Pai has resisted using the FCC's rulemaking powers to regulate the broadband industry, preferring instead an after-the-fact approach that investigates and penalizes allegations of consumer abuse by companies. That has led to a close partnership with the Federal Trade Commission, whose acting chairwoman, Maureen Ohlhausen, shares similar views with Pai. The two have jointly argued that Internet providers should be regulated on the basis of their own promises to the public and that when they deviate from those statements, the FTC should be the one to hold them accountable.
But trusting large, established telecom and cable giants to keep their word — or to write self-regulatory policies that aren't ridden with loopholes — is fraught with risks for consumers, said Robert Cooper, an antitrust lawyer at Boies Schiller Flexner.
“There is a role for antitrust enforcement in this space, but it is not a substitute for prescriptive rules,” Cooper said. “[It] is expensive and time consuming and thus favors those with the greatest resources. Moreover, it necessarily requires that an alleged violation already has occurred.”

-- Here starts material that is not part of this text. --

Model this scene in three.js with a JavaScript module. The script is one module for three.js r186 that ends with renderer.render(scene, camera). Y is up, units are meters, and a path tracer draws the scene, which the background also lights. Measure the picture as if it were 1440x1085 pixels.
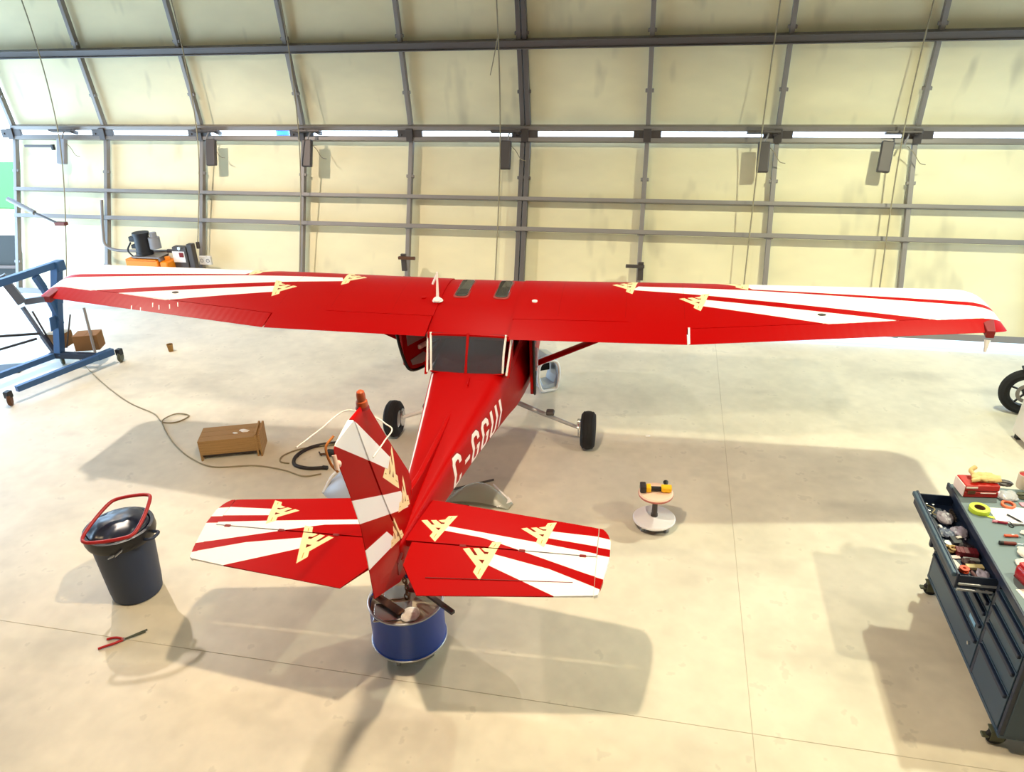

Pai has argued that there are strong benefits to rolling back regulation. For example, the chairman's draft proposal for net neutrality asks whether prescriptive rules for Internet providers are even necessary and, if not, what if anything should replace them. Repealing the rules, Pai has argued, will lead to a glut of investment by Internet providers in their own networks, creating jobs and accelerating the spread of high-speed broadband nationwide.
Pai has sought to encourage that build-out himself. One of his first acts as chairman was to approve roughly $170 million in FCC funding for broadband construction in rural New York. The move became a foundational piece of his promise to close the digital divide separating those with high-speed Internet from those without. To mark his commitment, Pai undertook a multi-day tour of the Midwest, where he touted the need for more broadband investment.
But Pai also triggered a backlash when another of his early steps appeared to undercut that mission — by preventing a number of small Internet providers from offering low-cost broadband to needy families. Whereas his calls for more, better and faster Internet nationwide seemed to strike a bipartisan tone, Pai's approach to individual broadband subsidies provoked a hostile response among Democratic lawmakers and a celebratory attitude among Republicans, many of whom have long criticized such programs as filled with waste, fraud and abuse.
Other moves seemed to play — albeit indirectly — toward Trump's hardcore base. Before a Senate committee in March, Pai repeatedly declined to reject the notion, advanced by Trump in a tweet, that the mainstream media are the “enemy of the people.” Pai eventually noted that Trump had been referring to “fake news,” which the chairman said was a “political debate into which I will not be wading.”
But in fact, Trump's remarks had blasted major mainstream news outlets, such as ABC, CBS, CNN, NBC and the New York Times, as fake news. Asked by reporters days later to refute the characterization of those organizations as fake-news outlets, Pai again declined, saying it was a matter of politics he would not discuss. Pai's agency is responsible for crafting policies that significantly affect the U.S. media on matters of ownership, content rights and indecency.
Pai has nevertheless drawn praise from both sides of the political spectrum as an affable, experienced policymaker who is deeply knowledgeable about technology and the law. A deft communicator who peppers his speeches with sports analogies and “Seinfeld” references, Pai, along with his agency, offers a rare example in Trump's Washington of a functioning bureaucracy, policy analysts say.